Texas weather can be very unpredictable. However the first weekend of March is typically the last chance for freezing temperatures and annual plants can be planted after that.

At the time of this writing we have not had a killing freeze in King William although officially the City has had a couple of below freezing nights. As I said in last month's newsletter, plants that would normally freeze back to ground level should be cut back to about 6 inches high. This may be hard to do especially if some still have blooms. If not cut back they can become too large for their space and can become unsightly as stems near the ground become bare with new growth only at the top.

Carolina jessamine vines are now blooming with their bright yellow trumpet shaped flowers. It is a trouble free, drought tolerant, evergreen, spring blooming vine that can grow to a length of 10 feet or more. They are not a "clinging" vine and have to be trained on the fence or trellis on which they are planted. This is now the time to find them in local nurseries. Because it a spring bloomer, Carolina jessamine can be planted in areas that may become shady as trees begin to leaf out later in the season.

We are about to start a new growing season. Hopefully we will have "typical" weather. That means no late frost and good rains at the right time. We can only hope.

If it has been more than three months since you fertilized your lawn and flower beds now is the time to do it. Select an organic fertilizer and not a chemical-based one. A good nurrery can suggest one of many good brands now available. Remember you do not have to water in an organic fertilizer immediately after spreading it if time does not allow. It will not burn like chemical products.

With over five inches of rain overnight on August 19th and more in mid-September, plants have had a growth spurt not usually seen this time of year. Check to see if you have trees and shrubs that need trimming because they now block traffic signs or walkways. Weeds have also come up in abundance. Treat them with a mix of one gallon of 9 % vinegar and 2 ounces of Orange Oil. The vinegar is in the grocery and the Orange Oil at most nurseries. This is an organic mixture and will kill whatever it touches, so be careful.

It has been a good season for gardening. In the month of September, King William received 8 3/4 inches of rain, a bit more than the City as a whole at just over 7 inches.
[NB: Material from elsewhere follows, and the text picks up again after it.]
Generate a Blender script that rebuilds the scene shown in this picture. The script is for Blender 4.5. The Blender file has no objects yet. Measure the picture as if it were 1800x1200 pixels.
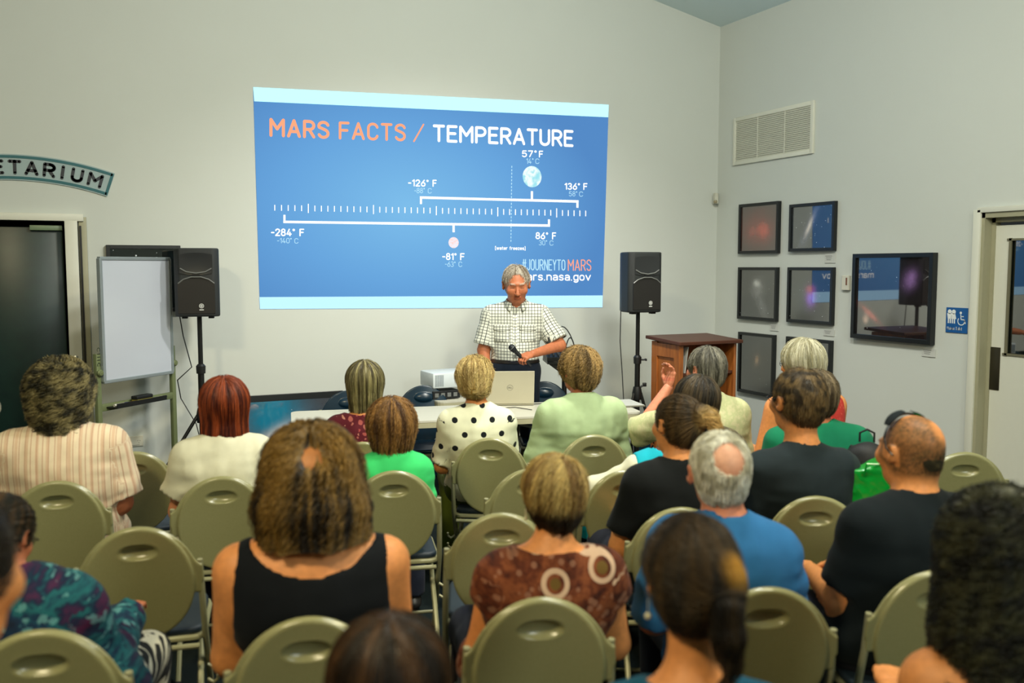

Be careful about parking your car under a pecan tree. The picture shows what happened to Nora Peterson and Richard Green's car at 227 Adams St. on Sunday afternoon, September 30. A large pecan tree beside their driveway toppled over, crushing their car and damaging the front porch of their home. The tree appeared to be healthy and why it fell is not known. Losing such a tree is a real tragedy. What is lost when a tree dies or is needlessly cut down? The first thing that comes to mind is the loss of shade which keeps utility bills down in summer. But more important is the moisture in the atmosphere. Through fine roots, trees draw water from underground, some from depths of over 200 feet. A single large tree may pump over a ton of water into the sky in a day. This amazing bit of information comes from a book titled Trees by Gretchen C. Daily, printed locally by Trinity University Press, a recent gift from a good neighbor and friend who shares an interest in gardening.

Consider removing non-native plants from your property

A variety of habitat restoration projects are underway in San Antonio, including the Eagleland Reach of the San Antonio River Improvement Project. At Eagleland and elsewhere, efforts have been made to install a variety of native plants as part of habitat restoration. Native plantings are a way we can reverse the negative impacts we have on our environment, including habitat destruction and fragmentation, which has occurred over large parts of our landscape. In other words, it is one of the positive impacts humans can have on the environment. By restoring native plant communities we can reintroduce various native species that have been absent from an area for decades if not centuries, we can conserve biodiversity of native species, and we can benefit in numerous direct and indirect ways from the plentiful ecosystem services that native plant communities provide. Humans require healthy, functioning ecosystems to live, and it is this fundamental reason that compels many of us to participate in projects that aim to restore the native plant communities, which are an important part of any ecosystem.